═════ INFORMATION SHOWN ═════
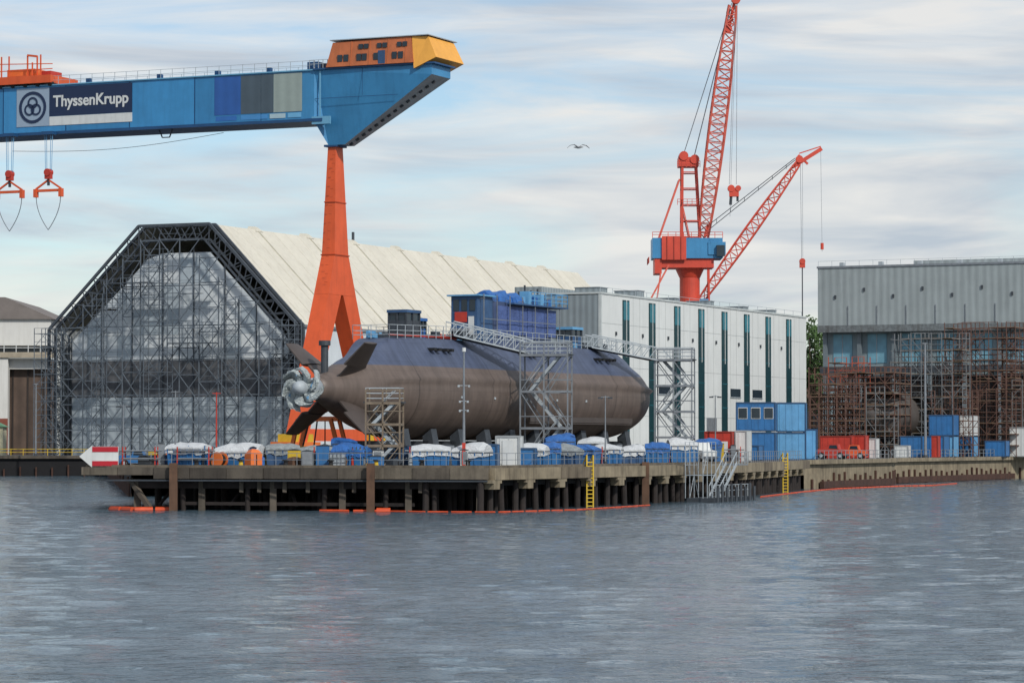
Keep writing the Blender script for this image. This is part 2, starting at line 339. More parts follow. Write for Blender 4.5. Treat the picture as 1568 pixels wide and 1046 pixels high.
RT=[(2.2,.85),(4,1.3),(6,2.0),(8,2.65),(10,3.2),(12,3.65),(14,3.95),(16,4.1),(18,4.15),(58,4.15)]
def Rad(s):
    if s>52: t=min(1,(s-52)/14.2); return 4.15*max(.0,1-t**2.5)**.52
    return itp(s,RT)
rings=[];NA=80
for s in [2.2,3,4,5,6,7,8,9,10,11,12,13,14,15,16,17,18]+list(range(20,52,2))+[52,53,54,55,56,57,58,59,60,61,62,63,63.8,64.5,65,65.4,65.8,66.0,66.15]:
    r=Rad(s); zc_=itp(s,[(7,0),(9.5,r*.9),(11.5,4.25),(14,4.5),(53,4.55),(58,4.4),(61,3.8),(63.5,2)]); ring=[]
    wt=itp(s,[(8,.6),(12,1.6),(18,1.9),(48,1.9),(57,1.5),(62,.8)]); zb=.42*r; wb=math.sqrt(max(1e-4,r*r-zb*zb))
    for i in range(NA):
        t=2*math.pi*i/NA; ct=math.cos(t); sn_=math.sin(t); rr=r
        if sn_>.2 and zc_>r*.8 and r>1:
            cand=zc_/sn_
            ex,ez=wt-wb,zc_-zb; den=abs(ct)*ez-sn_*ex
            if den>1e-6: cand=min(cand,(wb*ez-zb*ex)/den)
            rr=max(r,cand)
        ring.append((ct*rr,s,ZA+sn_*rr))
    rings.append(ring)
S.loft('hull',hm,rings)
for s0 in (17,19.3,36,50.5,53):
    for k in range(2): S.box('vent_openings',black,2.25,3.12,s0+k*.9,s0+.45+k*.9,13.0,13.25)
for k in range(5): S.box('flank_fittings',steel_w,4.1,4.18,20+k*6.3,20.25+k*6.3,9.0,9.2)
S.beam('bilge_keel',finm,(3.7,34,7.35),(3.45,57,7.35),.35,.5)
S.beam('bilge_keel',finm,(3.78,34,7.0),(3.5,57,7.0),.1,.1)
for sgx,sgz in ((1,1),(1,-1),(-1,1),(-1,-1)):
    u=Vector((sgx*.7071,0,sgz*.7071)); w=Vector((-u.z,0,u.x)); c=Vector((0,0,ZA))
    def fin(part,r0,r1,s0a,s1a,s0b,s1b,th,mat):
        pr=[]
        for r_,a_,b_,t_ in ((r0,s0a,s1a,th),(r1,s0b,s1b,th*.55)):
            ring=[]
            for k in range(10):
                f_=k/9; y_=a_+(b_-a_)*f_; h_=t_*math.sin(math.pi*min(1,f_*.93+.05))**.6; ring.append((y_,h_))
            pr.append([c+u*r_+Vector((0,y_,0))+w*h_/2 for y_,h_ in ring]+[c+u*r_+Vector((0,y_,0))-w*h_/2 for y_,h_ in reversed(ring)])
        S.loft(part,mat,pr)
    fin('rudder_roots',1.0,2.7,4.4,8.6,4.4,7.4,.5,finm); fin('rudders',2.75,5.2,3.6,7.3,3.9,6.0,.4,finm)
wrap=M('plastic_wrap','a3acad',.3,.4,2.2,wrinkle=1.); wrap2=M('blue_wrap_tape','5b86a6',.4,.3,2)
hub=[]
for y_,r_ in ((-.8,.15),(-.6,.45),(0,.6),(1,.75),(2.3,.86)): hub.append([(r_*math.cos(i*math.pi/8),y_,ZA+r_*math.sin(i*math.pi/8)) for i in range(16)])
S.loft('propeller_hub',steel_w,hub)
for k in range(7):
    a0=2*math.pi*k/7+.2+R.uniform(-.1,.1); rings=[]; ln_=R.uniform(.9,1.08)
    for j in range(6):
        r_=(.5+j*.25)*ln_; an=a0+.13*j*j*.2; wd=(.36,.55,.72,.76,.66,.4)[j]; th=.26+.12*R.random()
        c=Vector((r_*math.cos(an),.5-.05*j,ZA+r_*math.sin(an))); tg=Vector((-math.sin(an),0,math.cos(an))); ax=(tg*.7+Vector((0,.7,0))).normalized(); nn=ax.cross(Vector((math.cos(an),0,math.sin(an)))).normalized()
        rings.append([c+ax*wd*math.cos(q*math.pi/5)+nn*th*math.sin(q*math.pi/5)+Vector((R.uniform(-.09,.09),R.uniform(-.09,.09),R.uniform(-.09,.09))) for q in range(10)])
    S.loft('propeller_blades',wrap,rings)
    if k%2==0:
        c=Vector((1.1*math.cos(a0+.15),.3,ZA+1.1*math.sin(a0+.15))); tg=Vector((-math.sin(a0),0,math.cos(a0))); S.beam('wrap_bands',wrap2,c-Vector((0,.5,0))-tg*.3,c+Vector((0,.3,0))+tg*.4,.1,.22)
S.tube('stern_mast',steel_d,(-.2,4.2,10.8),(-.2,4.2,13.1),.3,n=12); S.tube('stern_mast',steel_d,(-.2,4.2,13.1),(-.2,4.2,13.5),.48,n=12)
# sail
def sring(z,w,y0,y1):
    out=[];n_=12
    for i in range(n_): t=math.pi*i/(n_-1); out.append((w*math.cos(t),y1-1.8+1.8*math.sin(t),z))
    for i in range(n_): t=math.pi+math.pi*i/(n_-1); out.append((w*math.cos(t),y0+.9+.9*math.sin(t),z))
    return out
S.loft('sail',navy,[sring(13.9,1.5,29.8,45.6),sring(14.6,1.25,30.2,45.2),sring(17.9,1.15,30.6,44.6)])
sc_m=M('sail_cover','4a5f94',.6,.3,.6,wrinkle=.8)
for k in range(6): S.box('sail_tarp_side',sc_m,1.2,1.34+.05*(k%2),32.6+k*2.0,34.56+k*2.0,14.7+.15*(k%3),17.5)
S.box('sail_rear_cabin',blued,-1.3,1.3,28.6,31.6,14.1,18.2); S.box('sail_rear_cabin_roof',lblue,-1.6,1.6,28.3,32,18.2,18.33)
for x0 in (-1.05,-.25,.55): S.box('cabin_windows',glass,x0,x0+.55,28.54,28.6,16.9,17.9)
S.box('cabin_red_panel',red,-.9,.3,28.5,28.56,15.9,16.8); S.box('cabin_door',white,.45,1.0,28.5,28.56,14.4,16.4)
for k in range(7):
    a=29+k*2.6; S.beam('sail_scaffold',steel,(1.75,a,14.2),(1.75,a,18.4),.07); S.beam('sail_scaffold',steel,(1.3,a,18.0),(1.85,a,18.0),.07)
S.beam('sail_scaffold',steel,(1.75,29,16.2),(1.75,44.6,16.2),.06)
S.box('sail_platform',blued,-1.9,1.9,34.8,46.2,17.7,17.83)
S.railing('sail_platform_rail',lblue,[(1.85,37.9,17.83),(1.85,46.1,17.83),(-1.85,46.1,17.83),(-1.85,37.9,17.83)],1.15,1.1,.07,(1,.66,.33))
for k in range(9):
    a=32.2+k*.75; hgt=.5+.5*R.random(); w=.7+R.random()*.4
    S.loft('tarpaulin_bundle',tarpb,[[(w*math.cos(t*math.pi/5)+R.uniform(-.1,.1),a+yy*.9,17.9+hgt*max(0,math.sin(t*math.pi/5))*(1.2 if yy else 1)) for t in range(6)] for yy in (0,1)])
for k,(a,h) in enumerate(((40.5,2.2),(41.8,1.6),(43.2,1.9),(44.6,1.2),(39.2,1.3))):
    S.box('mast_covers' if k%2 else 'mast_covers_pale',tarpb if k%2 else lblue,-.5,.5,a,a+.7,17.85,17.85+h*.6); S.beam('masts',steel_d,(0,a+.3,17.9),(0,a+.3,18.2+h*.7),.14)
def hut(y0,y1,w,z1,col,roof,nm):
    S.box(nm,col,-w,w,y0,y1,14.1,z1-.9); S.box(nm+'_window',glass,-w+.05,w-.05,y0+.05,y1-.05,z1-.9,z1-.25)
    for x in (-w,0,w):
        for y in (y0,(y0+y1)/2,y1): S.beam(nm+'_frame',steel_d,(x,y,14.1),(x,y,z1-.2),.12)
    S.box(nm+'_roof',roof,-w-.12,w+.12,y0-.12,y1+.12,z1-.25,z1)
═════
• EXERCISE INSTRUCTIONS: Of the lines in the material, how many hold the word "part"? Reply with the number only.

• SOLUTION: 3